Given request
Transcribe the material word for word, but without the images.

────────────────────

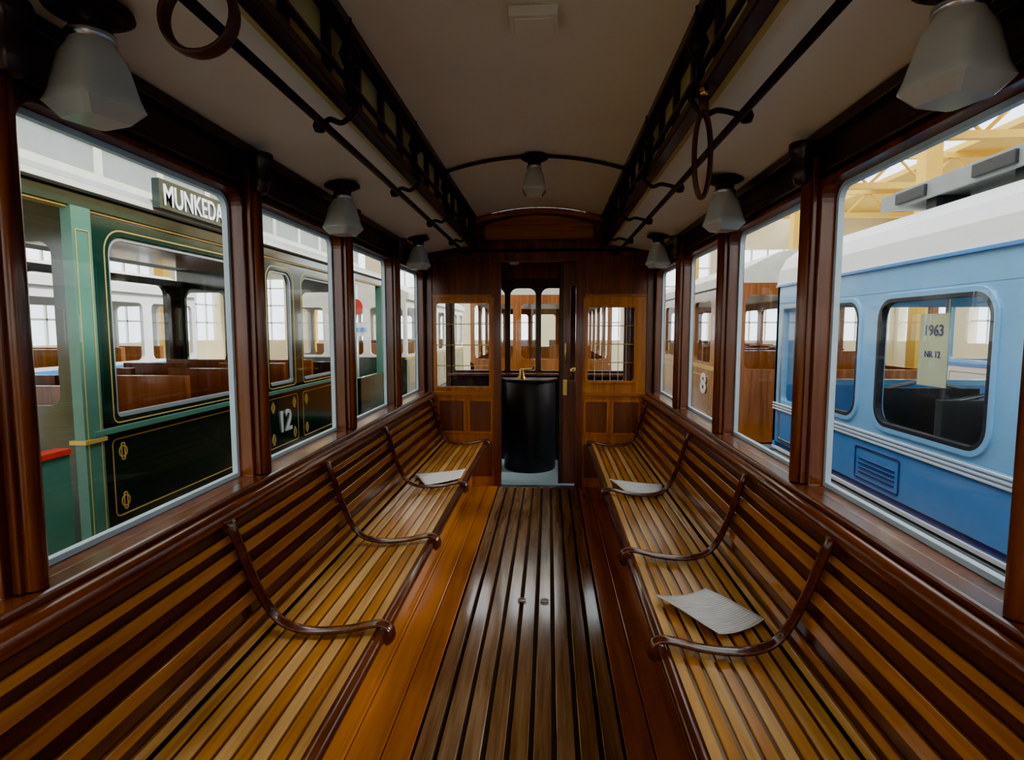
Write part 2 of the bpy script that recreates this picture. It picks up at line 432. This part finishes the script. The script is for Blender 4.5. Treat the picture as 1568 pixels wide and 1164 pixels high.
# ------------------------------------------------------------------ end wall
def endwall(Y, nm, sg):
    T = .05; e = MB()
    y0, y1 = Y, Y+T
    yf = Y if sg > 0 else Y+T
    def pro(u0, u1, v0, v1, d, k): e.box(u0, u1, yf-sg*d, yf, v0, v1, k)
    for s, hole in ((-1, (-.93, -.44, .93, 1.69)), (1, (.44, .86, .99, 1.65))):
        a, b2 = sorted((s*.36, s*W))
        e.panel('y', a, b2, .86, 1.74, y0, y1, hole+(.03,), 'orange')
        e.box(a, b2, y0, y1, 0, .86, 'orange'); e.box(a, b2, y0, y1, 1.74, 2.16, 'inset')
        e.ring('y', hole[0]-.02, hole[1]+.02, hole[2]-.02, hole[3]+.02, .025, yf-sg*.012, yf, .04, 'orange')
        for (p, q) in ((.43, .62), (.68, .90)):
            u0, u1 = sorted((s*p, s*q))
            pro(u0, u1, .52, .80, .004, 'inset')
            for bx in ((u0-.018, u0, .50, .82), (u1, u1+.018, .50, .82), (u0, u1, .80, .82), (u0, u1, .50, .52)): pro(*bx, .012, 'orange')
        u0, u1 = sorted((s*.42, s*.98)); pro(u0, u1, .855, .885, .022, 'orangeX')
        pro(u0, u1, 1.74, 1.765, .015, 'orangeX'); pro(u0, u1, .10, .42, .004, 'inset')
        u0, u1 = sorted((s*.45, s*.92)); pro(u0, u1, 1.80, 2.04, .006, 'inset')
        u0, u1 = sorted((s*.96, s*1.015)); pro(u0, u1, .88, 2.10, .02, 'mahog')
    for s in (-1, 1):
        u0, u1 = sorted((s*.335, s*.40)); e.box(u0, u1, yf-sg*.02, Y+T, 0, 2.08, 'mahog')
    e.box(-.40, .40, yf-sg*.022, Y+T, 2.055, 2.13, 'mahog')
    e.box(-W, W, y0, y1, 2.12, 2.20, 'inset')
    e.box(-.68, .68, y0+.001, y1, 2.19, 2.48, 'inset')
    arch = [(p[0], p[1]) for p in pts]
    e.prism([(-.56, 2.14)]+arch+[(.56, 2.14)], 'y', y0, y1, 'inset')
    arch2 = [(p[0]*.86, p[1]-.07) for p in pts]
    e.prism([(-.48, 2.25)]+arch2+[(.48, 2.25)], 'y', yf-sg*.014, yf, 'orangeX')
    e.prism([(p[0], p[1]-.012) for p in pts]+[(p[0], p[1]-.05) for p in reversed(pts)], 'y', yf-sg*.03, yf, 'orangeX')
    e.prism([(-.54, 2.16), (.54, 2.16), (.54, 2.22), (-.54, 2.22)], 'y', yf-sg*.03, yf, 'mahog')
    e.box(-.98, .98, yf-sg*.018, yf, 2.10, 2.14, 'mahog')
    e.build('wall_'+nm, bevel=.004)
    for s, hole in ((-1, (-.93, -.44, .93, 1.69)), (1, (.44, .86, .99, 1.65))):
        g = MB(); ym = Y+.03
        g.quad((hole[0], ym, hole[2]), (hole[1], ym, hole[2]), (hole[1], ym, hole[3]), (hole[0], ym, hole[3]), 'glass')
        for i in range(1, 4):
            z = hole[2]+(hole[3]-hole[2])*i/4; g.box(hole[0]+.001, hole[1]-.001, ym+.004, ym+.012, z-.004, z+.004, 'brass')
        if s > 0:
            for i in range(1, 6):
                x = hole[0]+(hole[1]-hole[0])*i/6; g.box(x-.003, x+.003, ym+.012, ym+.018, hole[2]+.001, hole[3]-.001, 'steel')
        global wn; wn += 1
        g.build('window_%d' % wn)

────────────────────

Task response
Write part 2 of the bpy script that recreates this picture. It picks up at line 432. This part finishes the script. The script is for Blender 4.5. Treat the picture as 1568 pixels wide and 1164 pixels high.
# ------------------------------------------------------------------ end wall
def endwall(Y, nm, sg):
    T = .05; e = MB()
    y0, y1 = Y, Y+T
    yf = Y if sg > 0 else Y+T
    def pro(u0, u1, v0, v1, d, k): e.box(u0, u1, yf-sg*d, yf, v0, v1, k)
    for s, hole in ((-1, (-.93, -.44, .93, 1.69)), (1, (.44, .86, .99, 1.65))):
        a, b2 = sorted((s*.36, s*W))
        e.panel('y', a, b2, .86, 1.74, y0, y1, hole+(.03,), 'orange')
        e.box(a, b2, y0, y1, 0, .86, 'orange'); e.box(a, b2, y0, y1, 1.74, 2.16, 'inset')
        e.ring('y', hole[0]-.02, hole[1]+.02, hole[2]-.02, hole[3]+.02, .025, yf-sg*.012, yf, .04, 'orange')
        for (p, q) in ((.43, .62), (.68, .90)):
            u0, u1 = sorted((s*p, s*q))
            pro(u0, u1, .52, .80, .004, 'inset')
            for bx in ((u0-.018, u0, .50, .82), (u1, u1+.018, .50, .82), (u0, u1, .80, .82), (u0, u1, .50, .52)): pro(*bx, .012, 'orange')
        u0, u1 = sorted((s*.42, s*.98)); pro(u0, u1, .855, .885, .022, 'orangeX')
        pro(u0, u1, 1.74, 1.765, .015, 'orangeX'); pro(u0, u1, .10, .42, .004, 'inset')
        u0, u1 = sorted((s*.45, s*.92)); pro(u0, u1, 1.80, 2.04, .006, 'inset')
        u0, u1 = sorted((s*.96, s*1.015)); pro(u0, u1, .88, 2.10, .02, 'mahog')
    for s in (-1, 1):
        u0, u1 = sorted((s*.335, s*.40)); e.box(u0, u1, yf-sg*.02, Y+T, 0, 2.08, 'mahog')
    e.box(-.40, .40, yf-sg*.022, Y+T, 2.055, 2.13, 'mahog')
    e.box(-W, W, y0, y1, 2.12, 2.20, 'inset')
    e.box(-.68, .68, y0+.001, y1, 2.19, 2.48, 'inset')
    arch = [(p[0], p[1]) for p in pts]
    e.prism([(-.56, 2.14)]+arch+[(.56, 2.14)], 'y', y0, y1, 'inset')
    arch2 = [(p[0]*.86, p[1]-.07) for p in pts]
    e.prism([(-.48, 2.25)]+arch2+[(.48, 2.25)], 'y', yf-sg*.014, yf, 'orangeX')
    e.prism([(p[0], p[1]-.012) for p in pts]+[(p[0], p[1]-.05) for p in reversed(pts)], 'y', yf-sg*.03, yf, 'orangeX')
    e.prism([(-.54, 2.16), (.54, 2.16), (.54, 2.22), (-.54, 2.22)], 'y', yf-sg*.03, yf, 'mahog')
    e.box(-.98, .98, yf-sg*.018, yf, 2.10, 2.14, 'mahog')
    e.build('wall_'+nm, bevel=.004)
    for s, hole in ((-1, (-.93, -.44, .93, 1.69)), (1, (.44, .86, .99, 1.65))):
        g = MB(); ym = Y+.03
        g.quad((hole[0], ym, hole[2]), (hole[1], ym, hole[2]), (hole[1], ym, hole[3]), (hole[0], ym, hole[3]), 'glass')
        for i in range(1, 4):
            z = hole[2]+(hole[3]-hole[2])*i/4; g.box(hole[0]+.001, hole[1]-.001, ym+.004, ym+.012, z-.004, z+.004, 'brass')
        if s > 0:
            for i in range(1, 6):
                x = hole[0]+(hole[1]-hole[0])*i/6; g.box(x-.003, x+.003, ym+.012, ym+.018, hole[2]+.001, hole[3]-.001, 'steel')
        global wn; wn += 1
        g.build('window_%d' % wn)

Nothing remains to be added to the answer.